> **OBJECTIVE**:
Take the listing from its first line through the line that contains "return cx /" and please retype those lines exactly, leaving out the pictures.

> **SOURCE EXCERPT**:
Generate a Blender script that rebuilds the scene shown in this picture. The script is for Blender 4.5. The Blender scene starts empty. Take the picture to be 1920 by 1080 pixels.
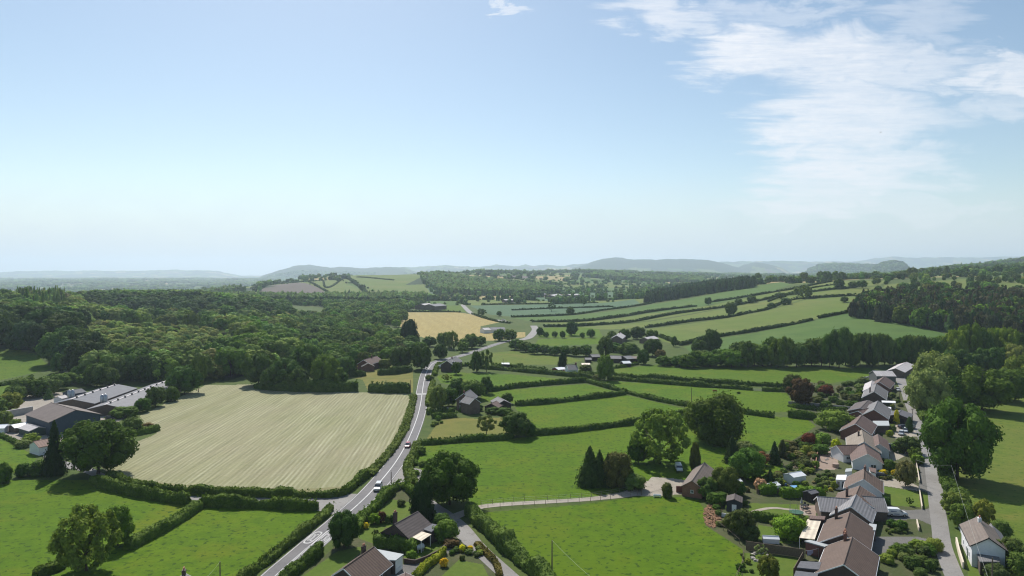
import bpy, math, random
import numpy as np
from mathutils import Vector, Matrix
R = math.radians
random.seed(7); rng = np.random.default_rng(11)
sc = bpy.context.scene
COL = sc.collection

# ------------------------------------------------------------------ camera model
CAM_H, FPX, HOR = 60.0, 1280.0, 510.0
PITCH = math.atan((540 - HOR) / FPX)
CP, SP = math.cos(PITCH), math.sin(PITCH)
def ray(px, py):
    cx, cz = (px - 960) / FPX, (540 - py) / FPX
    y = CP + SP * cz
    return cx / y, (-SP + CP * cz) / y            # X/Y and Z/Y of the viewing ray

# ------------------------------------------------------------------ terrain height
TY = np.array([60, 250, 350, 420, 520, 650, 800, 1000, 1250, 1600, 2000, 2600, 3500, 5000, 7000, 20000], float)
TP = np.array([-900, 0, 110, 240, 330, 430, 530, 620, 800, 1000, 1200, 1400, 1600, 1800, 2000, 2800], float)
TZ = np.array([[0, 0, 0, 2, 8, 18, 26, 15, -5, -25, -40, -55, -60, -60, -50, -50], [0, 0, 0, 2, 8, 18, 26, 15, -5, -25, -40, -55, -60, -60, -50, -50], [0, 0, 0, 1, 8, 13, 16, 18, 0, -25, -40, -55, -60, -60, -50, -50], [0, 0, 0, 3, 16, 7, 1, 17, 6, -20, -40, -52, -60, -60, -50, -50], [0, 0, 0, 2, 15, 5, 1, 18, 8, -8, -20, -45, -60, -60, -50, -50], [0, 0, 0, 0, 6, 3, 4, 12, 3, 2, 12, -5, -45, -60, -50, -50], [0, 0, 0, 0, 1, 1, 2, 1, 0, 3, 26, 20, -20, -50, -50, -50], [0, 0, 0, 0, 0, 0, 0, 0, 0, 3, 28, 50, 25, -20, -50, -50], [0, 0, 0, 0, 0, 0, 0, 0, 0, 2, 25, 58, 50, 20, -20, -50], [0, 0, 0, 0, 0, 0, 0, 0, 0, 2, 10, 42, 62, 40, 0, -40], [0, 0, 0, 0, 0, 0, 0, 1, 3, 6, 8, 15, 48, 60, 30, -30], [0, 0, 0, 0, 0, 4, 12, 20, 32, 40, 20, 10, 20, 30, 20, -20], [0, 0, 0, 0, 4, 16, 28, 42, 48, 40, 25, 20, 30, 40, 20, -20], [0, 0, 0, 0, 6, 18, 30, 44, 52, 55, 60, 75, 70, 40, 20, -20], [0, 0, 0, 0, 8, 20, 34, 48, 58, 65, 75, 100, 138, 60, 20, -20], [0, 0, 0, 0, 10, 24, 40, 56, 68, 75, 85, 110, 145, 60, 20, -20]], float)
_nk = np.array([445, 480, 880], float); _TY2 = np.sort(np.concatenate([TY, _nk]))
TZ = np.array([np.interp(np.log(_TY2), np.log(TY), r) for r in TZ]); TY = _TY2
for _p, _y, _z in ((-900, 445, 5), (-900, 480, 16), (-900, 520, 18), (0, 445, 6), (0, 480, 16), (0, 520, 18), (0, 650, 20), (110, 445, 4), (110, 480, 13), (110, 520, 15), (110, 650, 15), (240, 445, 8), (240, 480, 14), (240, 880, 15), (330, 445, 7), (330, 480, 12), (330, 880, 17), (430, 880, 12)):
    TZ[list(TP).index(_p), list(TY).index(_y)] = _z
L0, L1 = math.log(60.0), math.log(20000.0)
NP_, NL = 380, 420
_pg = np.linspace(-900, 2800, NP_); _lg = np.linspace(L0, L1, NL)
_rows = np.array([np.interp(_lg, np.log(TY), r) for r in TZ])
_RAS = np.array([np.interp(_pg, TP, _rows[:, j]) for j in range(NL)]).T
def _blur(a, s, ax):
    k = np.arange(-int(3 * s), int(3 * s) + 1); w = np.exp(-k * k / (2.0 * s * s)); w /= w.sum()
    p = np.pad(a, [(len(k) // 2,) * 2 if i == ax else (0, 0) for i in (0, 1)], mode='edge')
    return np.apply_along_axis(lambda v: np.convolve(v, w, 'valid'), ax, p)
_RAS = _blur(_blur(_RAS, 4.0, 0), 3.2, 1)
# far ridges: (distance, width in log distance, [(px, py of the skyline)...])
RIDGES = [
 (17000, .09, [(-900, 512), (0, 511), (40, 509), (150, 508.5), (260, 508), (300, 506.5), (370, 507), (405, 509), (430, 514), (470, 520), (520, 530)]),
 (10500, .10, [(470, 530), (495, 516), (520, 508), (545, 501), (565, 497.5), (582, 496), (605, 500), (620, 502), (640, 500.5), (662, 502), (690, 503), (740, 501), (760, 502), (800, 520)]),
 (14000, .08, [(600, 530), (680, 504), (740, 501), (780, 502), (815, 499), (835, 497), (860, 500), (900, 500), (930, 496), (950, 498), (968, 499), (985, 495.5), (1000, 499), (1025, 497.5), (1045, 499.5), (1070, 497), (1100, 495), (1140, 520)]),
 (11000, .09, [(1040, 530), (1075, 503), (1098, 497), (1112, 491), (1130, 485.5), (1150, 483), (1165, 484), (1180, 487), (1205, 485.5), (1230, 487), (1260, 486), (1285, 485), (1310, 487), (1335, 489), (1370, 498), (1400, 508), (1440, 530)]),
 (15500, .07, [(1280, 530), (1320, 496), (1350, 491), (1380, 491), (1410, 491.5), (1450, 489.5), (1490, 490.5), (1530, 490.5), (1570, 490), (1610, 491), (1660, 520)]),
 (11500, .07, [(1330, 540), (1370, 508), (1395, 498), (1415, 493), (1440, 495), (1465, 503), (1500, 520)]),
 (18000, .05, [(1520, 520), (1580, 491), (1620, 488.5), (1650, 484), (1672, 480.5), (1700, 483.5), (1720, 484), (1750, 483), (1790, 483.5), (1820, 482), (1850, 483), (1900, 480), (2050, 490), (2800, 495)]),
 (7500, .07, [(1480, 540), (1520, 506), (1540, 498), (1560, 496.5), (1600, 497), (1640, 500), (1680, 520)]),
 (6200, .055, [(1620, 540), (1642, 502), (1655, 495), (1672, 491), (1690, 494), (1700, 502), (1720, 540)]),
]
def _noise2(x, y, s):
    # smooth value noise from sines, cheap and stable
    x, y = x / s, y / s
    return (np.sin(x * 1.3 + 2.1 * np.sin(y * .7 + 1.3)) * np.cos(y * 1.1 + 1.7 * np.sin(x * .8 + .4)) + .5 * np.sin(x * 2.9 + y * 2.3 + 1.9) * np.cos(y * 3.1 - x * 1.7)) / 1.5
def hz(X, Y):
    X = np.asarray(X, float); Y = np.maximum(np.asarray(Y, float), 20.0)
    P = np.clip(960 + FPX * X / Y, -899, 2799); L = np.clip(np.log(Y), L0, L1 - 1e-6)
    a = (P + 900) / 3700 * (NP_ - 1); b = (L - L0) / (L1 - L0) * (NL - 1)
    i = np.clip(a.astype(int), 0, NP_ - 2); j = np.clip(b.astype(int), 0, NL - 2); fa = a - i; fb = b - j
    z = (_RAS[i, j] * (1 - fa) * (1 - fb) + _RAS[i + 1, j] * fa * (1 - fb) + _RAS[i, j + 1] * (1 - fa) * fb + _RAS[i + 1, j + 1] * fa * fb)
    far = np.clip((Y - 1300) / 1500, 0, 1)
    z = z + far * (4.0 * _noise2(X, Y, 170.) + np.clip(Y / 4000., 0, 2.0) * 8 * _noise2(X, Y, 420.))
    for d, w, prof in RIDGES:
        pp = np.interp(P, [p[0] for p in prof], [p[1] for p in prof])
        top = CAM_H + (HOR - pp) * d / FPX
        g = np.exp(-((L - math.log(d)) / w) ** 2 / 2)
        rz = top * g - 75 * (1 - g) + d * (.0011 * _noise2(X, Y, d * .02) + .0009 * _noise2(X, Y, d * .0075)) * g
        z = np.where(top > -40, np.maximum(z, rz), z)
    return z
_YS = np.exp(np.linspace(math.log(100), math.log(18000), 2700))
def G(px, py, dz=0.0):
    """the ground point seen at photo pixel (px, py); dz lifts the sought surface above the ground"""
    u, t = ray(px, py)
    f = CAM_H + t * _YS - hz(u * _YS, _YS) - dz
    k = np.argmax(f <= 0) if (f <= 0).any() else len(_YS) - 1
    k = max(k, 1); f0, f1 = f[k - 1], f[k]
    s = f0 / (f0 - f1) if f0 != f1 else 0
    Y = _YS[k - 1] + (_YS[k] - _YS[k - 1]) * min(max(s, 0), 1)
    return Vector((u * Y, Y, float(hz(u * Y, Y))))
def ZAT(px, py, Y):
    return CAM_H + ray(px, py)[1] * Y
def PD(px, Y):
    X = (px - 960) / FPX * Y
    return Vector((X, Y, float(hz(X, Y))))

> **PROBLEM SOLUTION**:
Generate a Blender script that rebuilds the scene shown in this picture. The script is for Blender 4.5. The Blender scene starts empty. Take the picture to be 1920 by 1080 pixels.
import bpy, math, random
import numpy as np
from mathutils import Vector, Matrix
R = math.radians
random.seed(7); rng = np.random.default_rng(11)
sc = bpy.context.scene
COL = sc.collection

# ------------------------------------------------------------------ camera model
CAM_H, FPX, HOR = 60.0, 1280.0, 510.0
PITCH = math.atan((540 - HOR) / FPX)
CP, SP = math.cos(PITCH), math.sin(PITCH)
def ray(px, py):
    cx, cz = (px - 960) / FPX, (540 - py) / FPX
    y = CP + SP * cz
    return cx / y, (-SP + CP * cz) / y            # X/Y and Z/Y of the viewing ray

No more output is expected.